Każda tragedia to wstrząs, z którego powinna wypływać refleksja - mówił podczas mszy w pierwszą rocznicę katastrofy w rudzkiej kopalni Wujek-Śląsk ks. Arkadiusz Wuwer. W wyniku wybuchu metanu w rudzkiej kopalni 18 września 2009 r. zginęło 20 górników, a ponad 30 zostało rannych. Była to jedna z największych tragedii w polskim górnictwie.
Rocznicową mszę w intencji ofiar tragedii odprawiono w kościele Trójcy Przenajświętszej w Rudzie Śląskiej-Kochłowicach.

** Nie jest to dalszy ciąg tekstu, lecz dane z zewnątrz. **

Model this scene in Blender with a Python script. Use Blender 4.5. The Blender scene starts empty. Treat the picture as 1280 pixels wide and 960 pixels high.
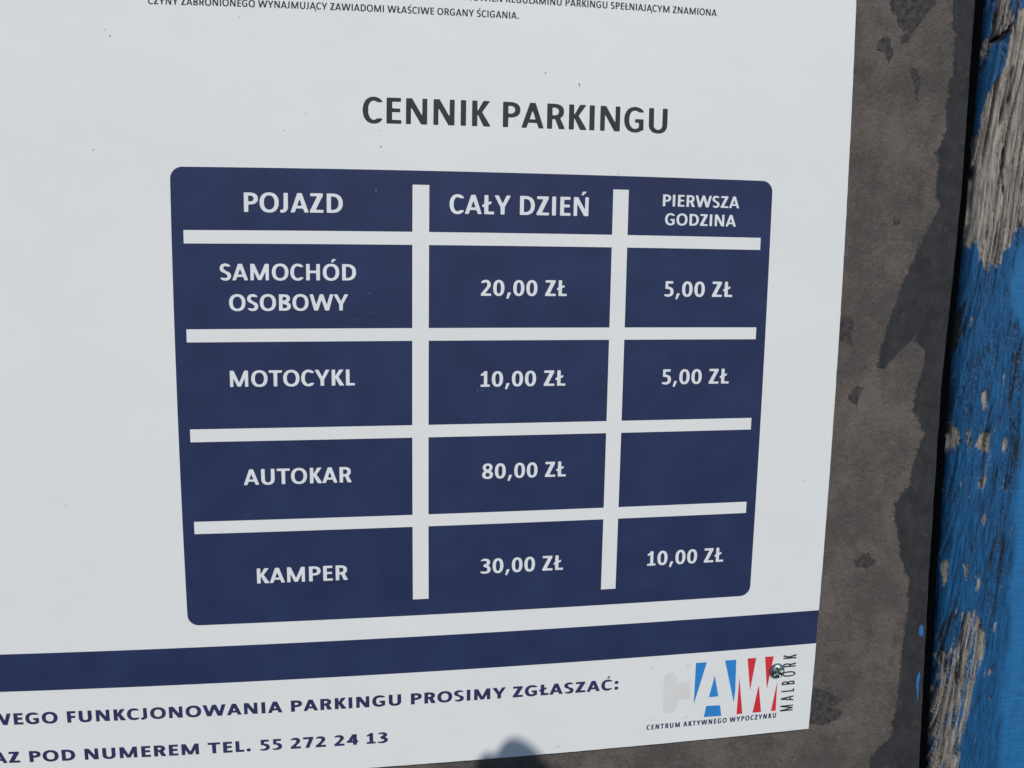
import bpy, math, random
import numpy as np
from mathutils import Matrix, Vector, noise as mnoise
from mathutils.geometry import delaunay_2d_cdt
random.seed(7)
rng = np.random.default_rng(11)
S = bpy.context.scene
COL = S.collection
MM = 0.001

# ---------------------------------------------------------------- camera
cam_d = bpy.data.cameras.new('camera')
cam_d.sensor_fit = 'HORIZONTAL'; cam_d.sensor_width = 36.0; cam_d.lens = 33.1312
cam_d.clip_start = 0.01; cam_d.clip_end = 100.0
cam = bpy.data.objects.new('camera', cam_d); COL.objects.link(cam); S.camera = cam
R = ((0.983315852, -0.015298195, -0.181261965), (-0.01344112, 0.987622995, -0.156269495), (0.181409126, 0.156098636, 0.970939723))
def pl(v): return Vector((v[0], v[2], -v[1]))          # plate frame (right, down, inwards) -> world
cx_, cy_, cz_ = pl(R[0]), -pl(R[1]), -pl(R[2])
M = Matrix((cx_, cy_, cz_)).transposed().to_4x4()
M.translation = pl((-0.11029675, -0.09490797, -0.59033135))
cam.matrix_world = M
cam_d.dof.use_dof = False

# ---------------------------------------------------------------- light
EL, AZ = math.radians(38), math.radians(11)
sun_vec = Vector((math.cos(EL)*math.sin(AZ), -math.cos(EL)*math.cos(AZ), math.sin(EL)))
W = bpy.data.worlds.new('World'); S.world = W; W.use_nodes = True
nt = W.node_tree; nt.nodes.clear()
sky = nt.nodes.new('ShaderNodeTexSky'); sky.sky_type = 'NISHITA'; sky.sun_disc = False
sky.sun_elevation = EL; sky.sun_rotation = math.atan2(sun_vec.x, sun_vec.y)
sky.air_density = 1.0; sky.dust_density = 0.1; sky.ozone_density = 6.0
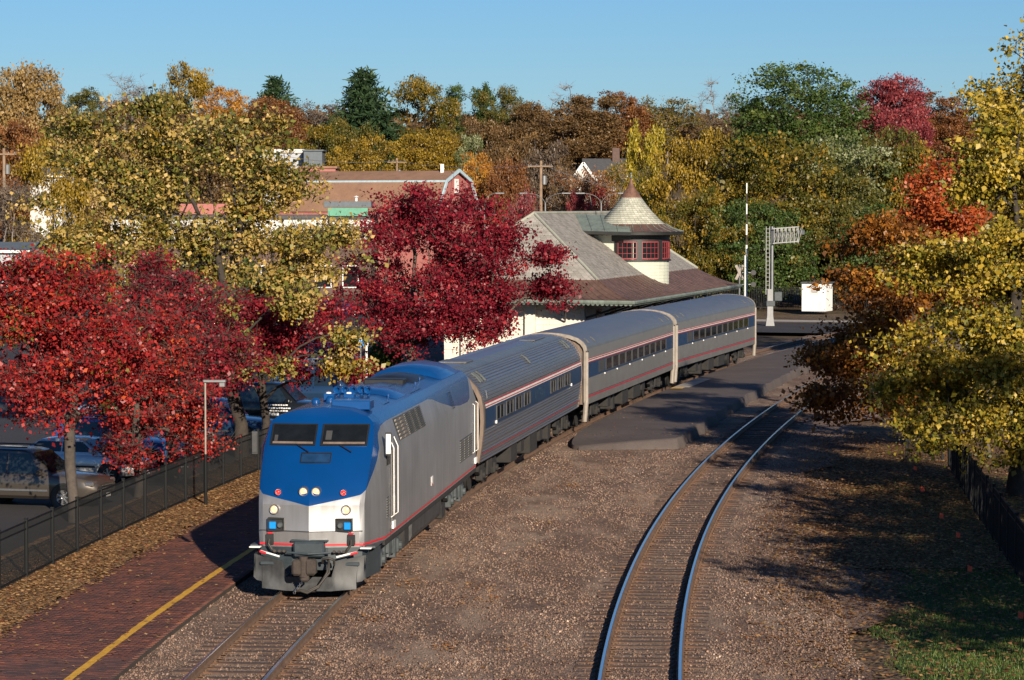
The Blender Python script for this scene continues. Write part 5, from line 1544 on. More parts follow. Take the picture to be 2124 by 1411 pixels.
def window_parts(root, rects, wall_pt, ux, material_frame, pane='glass'):
    """windows on a wall: (u0, u1, z0, z1) along direction ux from wall_pt"""
    ux = Vector(ux).normalized(); nrm = Vector((ux.y, -ux.x, 0))
    for (a, b, z0, z1) in rects:
        q = MB()
        P = [Vector(wall_pt) + ux * x + Vector((0, 0, z)) for x, z in ((a, z0), (b, z0), (b, z1), (a, z1))]
        q.loft([[p + nrm * 0.06 for p in P], [p - nrm * 0.05 for p in P]], closed=True, caps=True)
        o = q.build('window', material_frame, root)
        q = MB(); d = 0.1
        P = [Vector(wall_pt) + ux * x + Vector((0, 0, z)) for x, z in ((a + d, z0 + d), (b - d, z0 + d), (b - d, z1 - d), (a + d, z1 - d))]
        q.add([p + nrm * 0.075 for p in P], [(0, 1, 2, 3)]); q.build('pane', M[pane], o)

def make_barn():
    D = 300.0
    pk_ = at(952, 354, D)
    root = thing('gambrel_barn', 'long red barn with brown gambrel roof and pale blue trim', 'barn', (pk_.x, D, 0.0))
    yaw = R(24)      # ridge runs to the left and slightly away
    dl = Vector((-math.cos(yaw), math.sin(yaw), 0)); dw = Vector((math.sin(yaw), math.cos(yaw), 0))
    zr = pk_.z; L = 19.5
    hw = 5.3
    # half section: ridge, break, eave
    sec = [(-hw, zr - 4.4), (-hw * 0.58, zr - 1.15), (0, zr), (hw * 0.58, zr - 1.15), (hw, zr - 4.4)]
    def Wp(l, w_, z): return dl * l + dw * w_ + Vector((0, 0, z))
    g = MB()
    pts = [(-hw, -0.5)] + sec + [(hw, -0.5)]
    g.add([Wp(0.35, x * 0.97, z - 0.08) for x, z in pts], [tuple(range(7))]); g.add([Wp(L - 0.2, x * 0.97, z - 0.08) for x, z in pts], [tuple(range(7))])
    g.loft([[Wp(0.35, s * hw * 0.97, -0.5), Wp(L - 0.2, s * hw * 0.97, -0.5)] for s in (1,)] + [[Wp(0.35, hw * 0.97, zr - 4.4), Wp(L - 0.2, hw * 0.97, zr - 4.4)]], closed=False)
    g.loft([[Wp(0.35, -hw * 0.97, -0.5), Wp(L - 0.2, -hw * 0.97, -0.5)], [Wp(0.35, -hw * 0.97, zr - 4.4), Wp(L - 0.2, -hw * 0.97, zr - 4.4)]], closed=False)
    g.build('wall', M['barn_red'], root)
    rf = MB(); rf.loft([[Wp(0, x, z) for x, z in sec], [Wp(L, x, z) for x, z in sec]], closed=False)
    ro = rf.build('roof', M['barn_roof'], root)
    for (a, b) in zip(sec, sec[1:]):
        q = MB(); q.bar(Wp(-0.04, a[0], a[1] + 0.02), Wp(-0.04, b[0], b[1] + 0.02), 0.16, 0.34); q.build('barge_board', M['trim_blue'], root)
    for s in (-1, 1):
        q = MB(); q.bar(Wp(0, s * hw * 0.585, zr - 1.15), Wp(L, s * hw * 0.585, zr - 1.15), 0.12, 0.2); q.build('roof_trim', M['trim_blue'], ro)
    q = MB(); q.bbox(-0.18, 0.18, -0.18, 0.18, 0, 1.3, 0.02); q.build('vent_pipe', M['white'], ro, loc=Wp(1.8, -0.4, zr - 0.6))
    window_parts(root, [(-0.42, 0.42, zr - 2.4, zr - 0.9)], Wp(0.28, 0, 0), dw, M['white'], 'white')
    window_parts(root, [(-2.6, -1.0, zr - 5.6, zr - 4.0), (1.0, 2.6, zr - 5.6, zr - 4.0)], Wp(0.28, 0, 0), dw, M['white'])
    return root
make_barn()

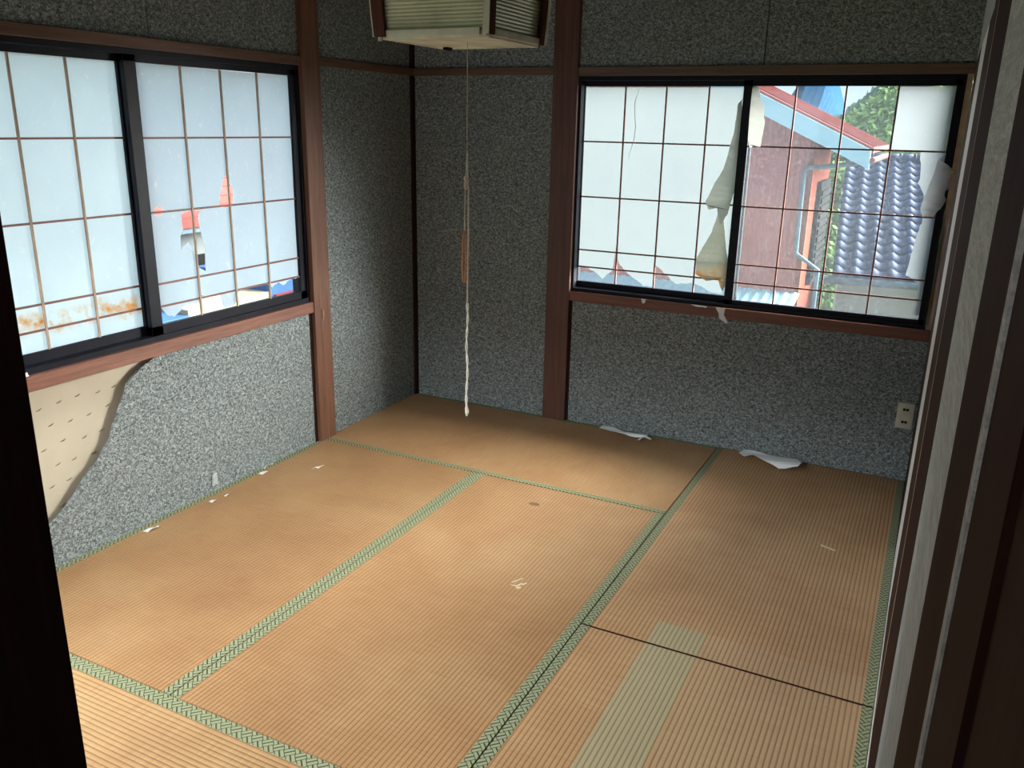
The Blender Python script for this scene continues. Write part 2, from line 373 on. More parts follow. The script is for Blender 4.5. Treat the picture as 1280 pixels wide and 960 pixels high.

Tragedia powinna budzić ludzi wierzących do działania. Pismo Święte wzywa do obserwowania świata, do odczytywania znaków czasu, które Pan Bóg chce nam przekazać. Dlatego też każda tragedia to wstrząs, z którego powinna wypływać refleksja. Ona oczyszcza nas i nasze myślenie - skłania do spojrzenia na życie z perspektywy wiary - mówił do zgromadzonych ks. Wuwer, bliski współpracownik metropolity katowickiego, abp. Damiana Zimonia.
Przestrzegł też przed pokusą spłycania owej refleksji i traktowania jej jako kary zesłanej przez Boga. Życie zmienia się, ale się nie kończy. Niech mimo smutku będzie w was nadzieja, chrześcijańska pewność zmartwychwstania - dodał ks. Wuwer.
Jego kazania wysłuchało kilkuset zgromadzonych w kochłowickiej świątyni wiernych - wśród nich rodziny zmarłych oraz delegacje górników śląskich kopalni, samorządowcy, związkowcy i mieszkańcy okolicznych miast. Po mszy pod krzyżem stojącym przed kopalnią złożone zostaną kwiaty i zapalone znicze.